Every line of the material below must be repeated exactly.

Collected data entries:

— BEGIN —

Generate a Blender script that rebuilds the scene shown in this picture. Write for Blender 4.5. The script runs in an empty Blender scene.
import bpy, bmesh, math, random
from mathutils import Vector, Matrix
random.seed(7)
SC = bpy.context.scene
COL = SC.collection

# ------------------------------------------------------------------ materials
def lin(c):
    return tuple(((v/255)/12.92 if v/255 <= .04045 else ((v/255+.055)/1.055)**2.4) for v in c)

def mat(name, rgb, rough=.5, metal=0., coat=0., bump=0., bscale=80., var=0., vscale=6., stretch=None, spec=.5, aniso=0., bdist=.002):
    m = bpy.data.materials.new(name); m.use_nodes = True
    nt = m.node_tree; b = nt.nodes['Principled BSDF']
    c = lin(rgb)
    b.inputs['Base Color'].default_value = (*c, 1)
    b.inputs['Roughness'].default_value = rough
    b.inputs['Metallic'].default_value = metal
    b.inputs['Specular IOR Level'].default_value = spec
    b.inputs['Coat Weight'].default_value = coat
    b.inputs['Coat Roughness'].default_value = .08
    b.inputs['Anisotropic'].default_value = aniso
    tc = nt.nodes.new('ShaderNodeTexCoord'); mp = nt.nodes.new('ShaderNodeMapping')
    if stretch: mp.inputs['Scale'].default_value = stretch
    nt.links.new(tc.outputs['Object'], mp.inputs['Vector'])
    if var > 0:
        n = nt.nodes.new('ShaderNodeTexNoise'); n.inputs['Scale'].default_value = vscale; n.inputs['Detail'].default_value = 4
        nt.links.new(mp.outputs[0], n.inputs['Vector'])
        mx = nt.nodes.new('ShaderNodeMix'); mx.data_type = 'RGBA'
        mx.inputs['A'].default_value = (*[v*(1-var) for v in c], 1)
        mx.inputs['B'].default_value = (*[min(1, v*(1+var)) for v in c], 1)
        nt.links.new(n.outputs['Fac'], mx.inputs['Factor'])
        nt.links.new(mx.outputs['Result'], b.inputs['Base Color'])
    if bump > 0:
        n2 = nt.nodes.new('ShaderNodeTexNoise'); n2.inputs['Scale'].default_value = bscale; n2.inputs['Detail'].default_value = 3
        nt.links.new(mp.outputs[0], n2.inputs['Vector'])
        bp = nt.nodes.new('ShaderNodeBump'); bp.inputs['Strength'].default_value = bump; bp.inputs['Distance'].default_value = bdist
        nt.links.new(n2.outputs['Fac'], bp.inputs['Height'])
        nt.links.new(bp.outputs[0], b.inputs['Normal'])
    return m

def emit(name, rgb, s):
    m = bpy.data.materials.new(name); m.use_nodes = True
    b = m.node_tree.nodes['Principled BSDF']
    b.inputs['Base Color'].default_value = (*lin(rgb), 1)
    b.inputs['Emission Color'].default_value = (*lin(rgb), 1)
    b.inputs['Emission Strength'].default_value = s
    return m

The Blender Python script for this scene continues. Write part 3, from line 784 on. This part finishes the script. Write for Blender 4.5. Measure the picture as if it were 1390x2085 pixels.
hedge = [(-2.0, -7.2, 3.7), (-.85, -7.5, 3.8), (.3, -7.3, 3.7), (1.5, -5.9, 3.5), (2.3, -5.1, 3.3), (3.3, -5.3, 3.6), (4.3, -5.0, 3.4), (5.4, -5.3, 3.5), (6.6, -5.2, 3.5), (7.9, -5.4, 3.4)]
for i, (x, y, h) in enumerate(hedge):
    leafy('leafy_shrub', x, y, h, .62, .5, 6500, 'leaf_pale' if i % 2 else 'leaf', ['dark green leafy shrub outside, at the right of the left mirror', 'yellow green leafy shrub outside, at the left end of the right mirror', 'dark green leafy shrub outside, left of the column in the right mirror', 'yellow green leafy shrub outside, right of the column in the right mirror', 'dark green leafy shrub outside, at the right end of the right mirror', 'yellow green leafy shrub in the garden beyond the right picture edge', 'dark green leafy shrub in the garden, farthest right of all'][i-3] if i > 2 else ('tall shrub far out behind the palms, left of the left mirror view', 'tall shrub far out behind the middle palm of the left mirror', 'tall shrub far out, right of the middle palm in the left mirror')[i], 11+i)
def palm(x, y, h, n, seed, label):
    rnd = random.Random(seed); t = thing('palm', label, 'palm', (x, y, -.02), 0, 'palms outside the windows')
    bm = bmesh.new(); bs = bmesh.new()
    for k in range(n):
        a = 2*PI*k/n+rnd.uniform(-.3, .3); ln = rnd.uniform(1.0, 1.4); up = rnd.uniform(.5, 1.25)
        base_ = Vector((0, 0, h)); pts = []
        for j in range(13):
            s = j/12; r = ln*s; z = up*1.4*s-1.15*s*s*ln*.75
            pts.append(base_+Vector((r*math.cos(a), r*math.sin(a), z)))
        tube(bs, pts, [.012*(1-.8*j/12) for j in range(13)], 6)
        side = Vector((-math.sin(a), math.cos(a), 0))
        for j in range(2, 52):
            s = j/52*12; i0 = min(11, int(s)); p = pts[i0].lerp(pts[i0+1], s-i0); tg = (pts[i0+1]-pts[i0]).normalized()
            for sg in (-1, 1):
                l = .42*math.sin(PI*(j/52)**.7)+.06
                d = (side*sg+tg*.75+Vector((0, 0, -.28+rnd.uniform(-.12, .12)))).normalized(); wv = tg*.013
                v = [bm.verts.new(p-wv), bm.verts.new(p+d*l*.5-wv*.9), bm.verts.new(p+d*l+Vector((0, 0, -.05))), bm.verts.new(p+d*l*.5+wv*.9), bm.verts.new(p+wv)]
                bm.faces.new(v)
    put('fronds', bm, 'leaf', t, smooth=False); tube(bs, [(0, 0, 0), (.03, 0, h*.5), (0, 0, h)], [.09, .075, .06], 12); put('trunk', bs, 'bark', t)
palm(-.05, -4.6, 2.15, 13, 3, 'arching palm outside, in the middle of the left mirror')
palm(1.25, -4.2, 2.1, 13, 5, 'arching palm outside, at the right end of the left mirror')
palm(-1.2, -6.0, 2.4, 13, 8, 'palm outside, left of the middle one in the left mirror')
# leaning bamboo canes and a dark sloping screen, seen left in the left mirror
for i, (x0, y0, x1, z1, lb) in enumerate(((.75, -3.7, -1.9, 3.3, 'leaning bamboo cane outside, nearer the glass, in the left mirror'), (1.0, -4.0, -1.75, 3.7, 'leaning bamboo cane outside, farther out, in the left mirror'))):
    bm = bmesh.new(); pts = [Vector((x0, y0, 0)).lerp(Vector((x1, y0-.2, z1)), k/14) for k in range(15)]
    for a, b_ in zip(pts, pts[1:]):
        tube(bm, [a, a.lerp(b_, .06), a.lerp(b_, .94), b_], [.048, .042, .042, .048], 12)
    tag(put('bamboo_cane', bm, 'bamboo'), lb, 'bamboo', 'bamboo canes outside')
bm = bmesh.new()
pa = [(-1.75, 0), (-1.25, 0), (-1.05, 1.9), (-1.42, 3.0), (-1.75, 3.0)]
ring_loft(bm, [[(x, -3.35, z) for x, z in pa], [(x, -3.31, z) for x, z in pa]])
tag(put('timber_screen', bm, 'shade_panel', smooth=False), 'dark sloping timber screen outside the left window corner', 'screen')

— END —

Result of this task:
Generate a Blender script that rebuilds the scene shown in this picture. Write for Blender 4.5. The script runs in an empty Blender scene.
import bpy, bmesh, math, random
from mathutils import Vector, Matrix
random.seed(7)
SC = bpy.context.scene
COL = SC.collection

# ------------------------------------------------------------------ materials
def lin(c):
    return tuple(((v/255)/12.92 if v/255 <= .04045 else ((v/255+.055)/1.055)**2.4) for v in c)

def mat(name, rgb, rough=.5, metal=0., coat=0., bump=0., bscale=80., var=0., vscale=6., stretch=None, spec=.5, aniso=0., bdist=.002):
    m = bpy.data.materials.new(name); m.use_nodes = True
    nt = m.node_tree; b = nt.nodes['Principled BSDF']
    c = lin(rgb)
    b.inputs['Base Color'].default_value = (*c, 1)
    b.inputs['Roughness'].default_value = rough
    b.inputs['Metallic'].default_value = metal
    b.inputs['Specular IOR Level'].default_value = spec
    b.inputs['Coat Weight'].default_value = coat
    b.inputs['Coat Roughness'].default_value = .08
    b.inputs['Anisotropic'].default_value = aniso
    tc = nt.nodes.new('ShaderNodeTexCoord'); mp = nt.nodes.new('ShaderNodeMapping')
    if stretch: mp.inputs['Scale'].default_value = stretch
    nt.links.new(tc.outputs['Object'], mp.inputs['Vector'])
    if var > 0:
        n = nt.nodes.new('ShaderNodeTexNoise'); n.inputs['Scale'].default_value = vscale; n.inputs['Detail'].default_value = 4
        nt.links.new(mp.outputs[0], n.inputs['Vector'])
        mx = nt.nodes.new('ShaderNodeMix'); mx.data_type = 'RGBA'
        mx.inputs['A'].default_value = (*[v*(1-var) for v in c], 1)
        mx.inputs['B'].default_value = (*[min(1, v*(1+var)) for v in c], 1)
        nt.links.new(n.outputs['Fac'], mx.inputs['Factor'])
        nt.links.new(mx.outputs['Result'], b.inputs['Base Color'])
    if bump > 0:
        n2 = nt.nodes.new('ShaderNodeTexNoise'); n2.inputs['Scale'].default_value = bscale; n2.inputs['Detail'].default_value = 3
        nt.links.new(mp.outputs[0], n2.inputs['Vector'])
        bp = nt.nodes.new('ShaderNodeBump'); bp.inputs['Strength'].default_value = bump; bp.inputs['Distance'].default_value = bdist
        nt.links.new(n2.outputs['Fac'], bp.inputs['Height'])
        nt.links.new(bp.outputs[0], b.inputs['Normal'])
    return m

def emit(name, rgb, s):
    m = bpy.data.materials.new(name); m.use_nodes = True
    b = m.node_tree.nodes['Principled BSDF']
    b.inputs['Base Color'].default_value = (*lin(rgb), 1)
    b.inputs['Emission Color'].default_value = (*lin(rgb), 1)
    b.inputs['Emission Strength'].default_value = s
    return m

The Blender Python script for this scene continues. Write part 3, from line 784 on. This part finishes the script. Write for Blender 4.5. Measure the picture as if it were 1390x2085 pixels.
hedge = [(-2.0, -7.2, 3.7), (-.85, -7.5, 3.8), (.3, -7.3, 3.7), (1.5, -5.9, 3.5), (2.3, -5.1, 3.3), (3.3, -5.3, 3.6), (4.3, -5.0, 3.4), (5.4, -5.3, 3.5), (6.6, -5.2, 3.5), (7.9, -5.4, 3.4)]
for i, (x, y, h) in enumerate(hedge):
    leafy('leafy_shrub', x, y, h, .62, .5, 6500, 'leaf_pale' if i % 2 else 'leaf', ['dark green leafy shrub outside, at the right of the left mirror', 'yellow green leafy shrub outside, at the left end of the right mirror', 'dark green leafy shrub outside, left of the column in the right mirror', 'yellow green leafy shrub outside, right of the column in the right mirror', 'dark green leafy shrub outside, at the right end of the right mirror', 'yellow green leafy shrub in the garden beyond the right picture edge', 'dark green leafy shrub in the garden, farthest right of all'][i-3] if i > 2 else ('tall shrub far out behind the palms, left of the left mirror view', 'tall shrub far out behind the middle palm of the left mirror', 'tall shrub far out, right of the middle palm in the left mirror')[i], 11+i)
def palm(x, y, h, n, seed, label):
    rnd = random.Random(seed); t = thing('palm', label, 'palm', (x, y, -.02), 0, 'palms outside the windows')
    bm = bmesh.new(); bs = bmesh.new()
    for k in range(n):
        a = 2*PI*k/n+rnd.uniform(-.3, .3); ln = rnd.uniform(1.0, 1.4); up = rnd.uniform(.5, 1.25)
        base_ = Vector((0, 0, h)); pts = []
        for j in range(13):
            s = j/12; r = ln*s; z = up*1.4*s-1.15*s*s*ln*.75
            pts.append(base_+Vector((r*math.cos(a), r*math.sin(a), z)))
        tube(bs, pts, [.012*(1-.8*j/12) for j in range(13)], 6)
        side = Vector((-math.sin(a), math.cos(a), 0))
        for j in range(2, 52):
            s = j/52*12; i0 = min(11, int(s)); p = pts[i0].lerp(pts[i0+1], s-i0); tg = (pts[i0+1]-pts[i0]).normalized()
            for sg in (-1, 1):
                l = .42*math.sin(PI*(j/52)**.7)+.06
                d = (side*sg+tg*.75+Vector((0, 0, -.28+rnd.uniform(-.12, .12)))).normalized(); wv = tg*.013
                v = [bm.verts.new(p-wv), bm.verts.new(p+d*l*.5-wv*.9), bm.verts.new(p+d*l+Vector((0, 0, -.05))), bm.verts.new(p+d*l*.5+wv*.9), bm.verts.new(p+wv)]
                bm.faces.new(v)
    put('fronds', bm, 'leaf', t, smooth=False); tube(bs, [(0, 0, 0), (.03, 0, h*.5), (0, 0, h)], [.09, .075, .06], 12); put('trunk', bs, 'bark', t)
palm(-.05, -4.6, 2.15, 13, 3, 'arching palm outside, in the middle of the left mirror')
palm(1.25, -4.2, 2.1, 13, 5, 'arching palm outside, at the right end of the left mirror')
palm(-1.2, -6.0, 2.4, 13, 8, 'palm outside, left of the middle one in the left mirror')
# leaning bamboo canes and a dark sloping screen, seen left in the left mirror
for i, (x0, y0, x1, z1, lb) in enumerate(((.75, -3.7, -1.9, 3.3, 'leaning bamboo cane outside, nearer the glass, in the left mirror'), (1.0, -4.0, -1.75, 3.7, 'leaning bamboo cane outside, farther out, in the left mirror'))):
    bm = bmesh.new(); pts = [Vector((x0, y0, 0)).lerp(Vector((x1, y0-.2, z1)), k/14) for k in range(15)]
    for a, b_ in zip(pts, pts[1:]):
        tube(bm, [a, a.lerp(b_, .06), a.lerp(b_, .94), b_], [.048, .042, .042, .048], 12)
    tag(put('bamboo_cane', bm, 'bamboo'), lb, 'bamboo', 'bamboo canes outside')
bm = bmesh.new()
pa = [(-1.75, 0), (-1.25, 0), (-1.05, 1.9), (-1.42, 3.0), (-1.75, 3.0)]
ring_loft(bm, [[(x, -3.35, z) for x, z in pa], [(x, -3.31, z) for x, z in pa]])
tag(put('timber_screen', bm, 'shade_panel', smooth=False), 'dark sloping timber screen outside the left window corner', 'screen')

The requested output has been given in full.